Only S&P'ing greatly reduces the number of stations who can work you. Single
ops and Multi-singles can't afford to sit on 160 and CQ very long, if at all.
But they will listen briefly at peak periods (such as sunrise). So I would
encourage remote DX stations such as VK/ZL to park somewhere and CQ -- they
will find you, even under big local signals.
>The CQ 160 is pretty much the same game - the DX window in both the CQ WW
>and CQ 160 are hopelessly full of big US and European stations and
>pipsqueaks like me that are more than seven or eight thousand kilometres
>away from NA/US just get trampled on when they CQ.
Once the sun is up in Europe the "DX Window" here on the East Coast gets pretty
vacant but for a couple of Caribbean stations making intra-continental contacts
(contrary to the rules). Maybe a KH6 or two, and an occasional stateside
intruder. But usually plenty of room for a VK or ZL to have a clear spot to CQ,
through our sunrise. By all means use split frequency though so you don't get
trampled on by the pileup. Do the same in ARRL 160.

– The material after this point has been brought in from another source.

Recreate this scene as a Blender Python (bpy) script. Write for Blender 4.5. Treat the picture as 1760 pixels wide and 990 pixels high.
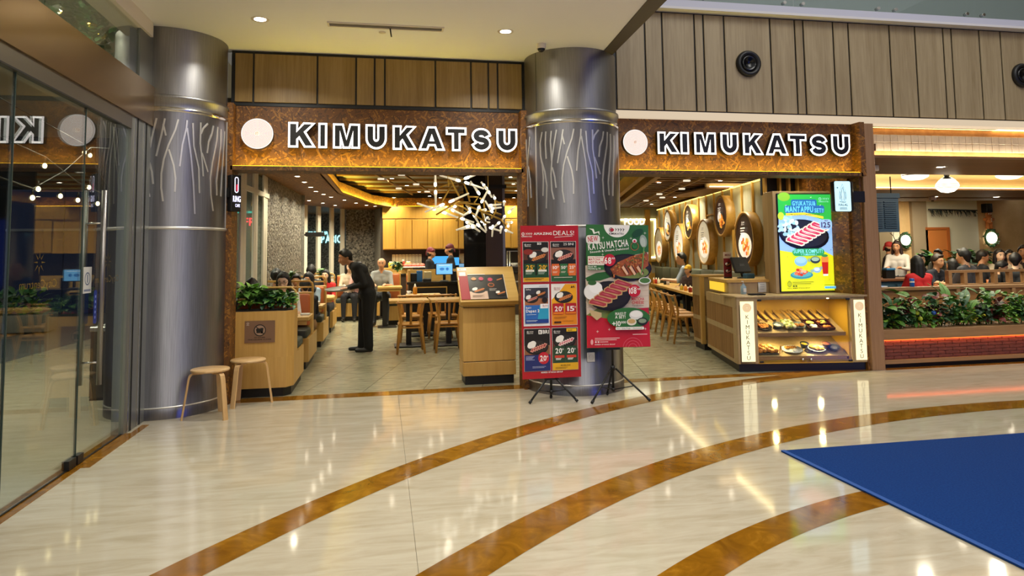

>With regard to the ARRL 160, from the point of both of the increasing
>inability of stations outside the northern hemisphere to raise anyone in
>the contest and the emails that say that this is really a US domestic
>contest anyway, I won't waste any more time on operating in this one.
My goal in this contest is to work as many 5-pointers as possible. It's the DX
that is key to a winning score, both in points and multipliers, and what makes
it more interesting than just a domestic sweepstakes. I had more than 160 DX
contacts this year -- so it's hardly just a domestic contest.